[TASK DETAILS]: Please write the listing below out again exactly, leaving every picture behind.

[AVAILABLE DATA]:

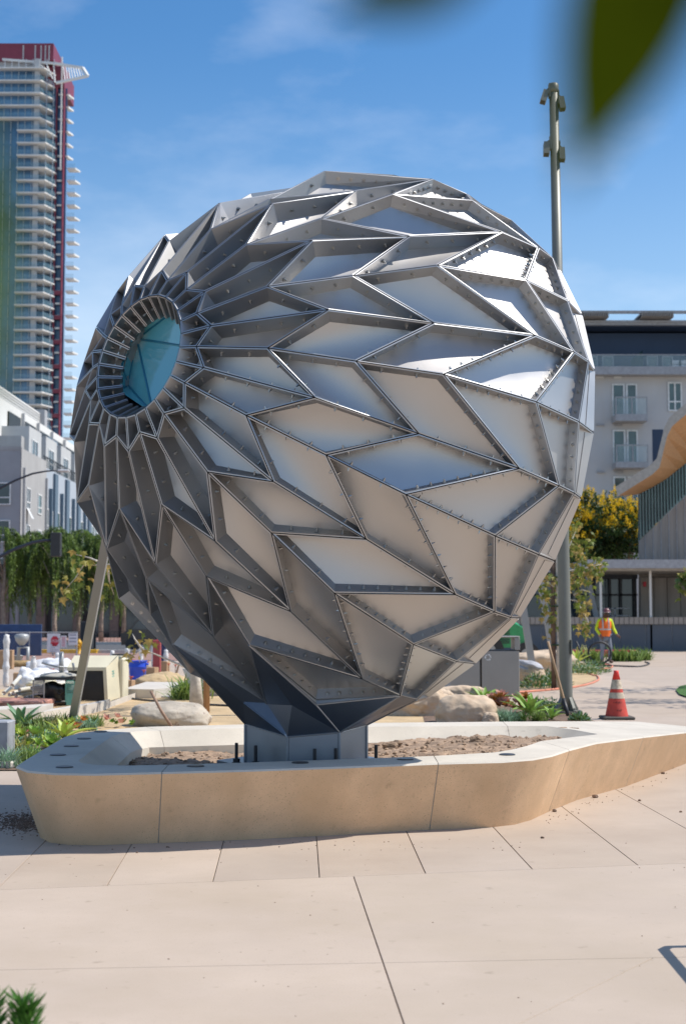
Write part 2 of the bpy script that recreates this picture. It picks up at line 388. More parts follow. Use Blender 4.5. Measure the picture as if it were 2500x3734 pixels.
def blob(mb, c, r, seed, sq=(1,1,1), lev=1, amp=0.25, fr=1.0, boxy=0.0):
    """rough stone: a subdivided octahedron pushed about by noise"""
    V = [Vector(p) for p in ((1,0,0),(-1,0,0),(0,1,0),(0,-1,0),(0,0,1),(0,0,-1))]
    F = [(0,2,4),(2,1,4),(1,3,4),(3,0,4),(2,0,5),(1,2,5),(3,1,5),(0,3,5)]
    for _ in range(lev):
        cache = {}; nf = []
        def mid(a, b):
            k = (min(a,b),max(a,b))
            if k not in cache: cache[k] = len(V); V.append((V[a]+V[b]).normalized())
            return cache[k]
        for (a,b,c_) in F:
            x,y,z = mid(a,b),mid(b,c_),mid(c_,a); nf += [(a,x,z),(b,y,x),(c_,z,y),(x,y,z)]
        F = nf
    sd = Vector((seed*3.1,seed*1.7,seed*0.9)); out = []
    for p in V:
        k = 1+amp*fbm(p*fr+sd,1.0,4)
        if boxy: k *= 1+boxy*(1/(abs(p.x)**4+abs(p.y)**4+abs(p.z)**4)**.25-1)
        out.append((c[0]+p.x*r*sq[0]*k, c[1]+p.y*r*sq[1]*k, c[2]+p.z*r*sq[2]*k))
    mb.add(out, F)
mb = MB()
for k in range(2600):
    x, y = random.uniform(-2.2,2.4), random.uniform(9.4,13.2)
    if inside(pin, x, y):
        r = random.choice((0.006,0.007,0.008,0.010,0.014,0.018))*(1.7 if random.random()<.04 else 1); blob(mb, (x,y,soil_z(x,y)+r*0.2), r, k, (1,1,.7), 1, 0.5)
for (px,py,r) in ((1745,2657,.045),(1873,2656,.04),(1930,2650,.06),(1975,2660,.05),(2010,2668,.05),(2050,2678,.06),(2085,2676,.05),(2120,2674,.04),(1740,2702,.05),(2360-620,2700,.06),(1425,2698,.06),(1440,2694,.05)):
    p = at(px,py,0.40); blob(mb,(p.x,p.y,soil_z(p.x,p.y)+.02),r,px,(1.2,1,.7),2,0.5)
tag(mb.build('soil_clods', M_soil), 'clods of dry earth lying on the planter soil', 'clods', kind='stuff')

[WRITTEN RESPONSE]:
Write part 2 of the bpy script that recreates this picture. It picks up at line 388. More parts follow. Use Blender 4.5. Measure the picture as if it were 2500x3734 pixels.
def blob(mb, c, r, seed, sq=(1,1,1), lev=1, amp=0.25, fr=1.0, boxy=0.0):
    """rough stone: a subdivided octahedron pushed about by noise"""
    V = [Vector(p) for p in ((1,0,0),(-1,0,0),(0,1,0),(0,-1,0),(0,0,1),(0,0,-1))]
    F = [(0,2,4),(2,1,4),(1,3,4),(3,0,4),(2,0,5),(1,2,5),(3,1,5),(0,3,5)]
    for _ in range(lev):
        cache = {}; nf = []
        def mid(a, b):
            k = (min(a,b),max(a,b))
            if k not in cache: cache[k] = len(V); V.append((V[a]+V[b]).normalized())
            return cache[k]
        for (a,b,c_) in F:
            x,y,z = mid(a,b),mid(b,c_),mid(c_,a); nf += [(a,x,z),(b,y,x),(c_,z,y),(x,y,z)]
        F = nf
    sd = Vector((seed*3.1,seed*1.7,seed*0.9)); out = []
    for p in V:
        k = 1+amp*fbm(p*fr+sd,1.0,4)
        if boxy: k *= 1+boxy*(1/(abs(p.x)**4+abs(p.y)**4+abs(p.z)**4)**.25-1)
        out.append((c[0]+p.x*r*sq[0]*k, c[1]+p.y*r*sq[1]*k, c[2]+p.z*r*sq[2]*k))
    mb.add(out, F)
mb = MB()
for k in range(2600):
    x, y = random.uniform(-2.2,2.4), random.uniform(9.4,13.2)
    if inside(pin, x, y):
        r = random.choice((0.006,0.007,0.008,0.010,0.014,0.018))*(1.7 if random.random()<.04 else 1); blob(mb, (x,y,soil_z(x,y)+r*0.2), r, k, (1,1,.7), 1, 0.5)
for (px,py,r) in ((1745,2657,.045),(1873,2656,.04),(1930,2650,.06),(1975,2660,.05),(2010,2668,.05),(2050,2678,.06),(2085,2676,.05),(2120,2674,.04),(1740,2702,.05),(2360-620,2700,.06),(1425,2698,.06),(1440,2694,.05)):
    p = at(px,py,0.40); blob(mb,(p.x,p.y,soil_z(p.x,p.y)+.02),r,px,(1.2,1,.7),2,0.5)
tag(mb.build('soil_clods', M_soil), 'clods of dry earth lying on the planter soil', 'clods', kind='stuff')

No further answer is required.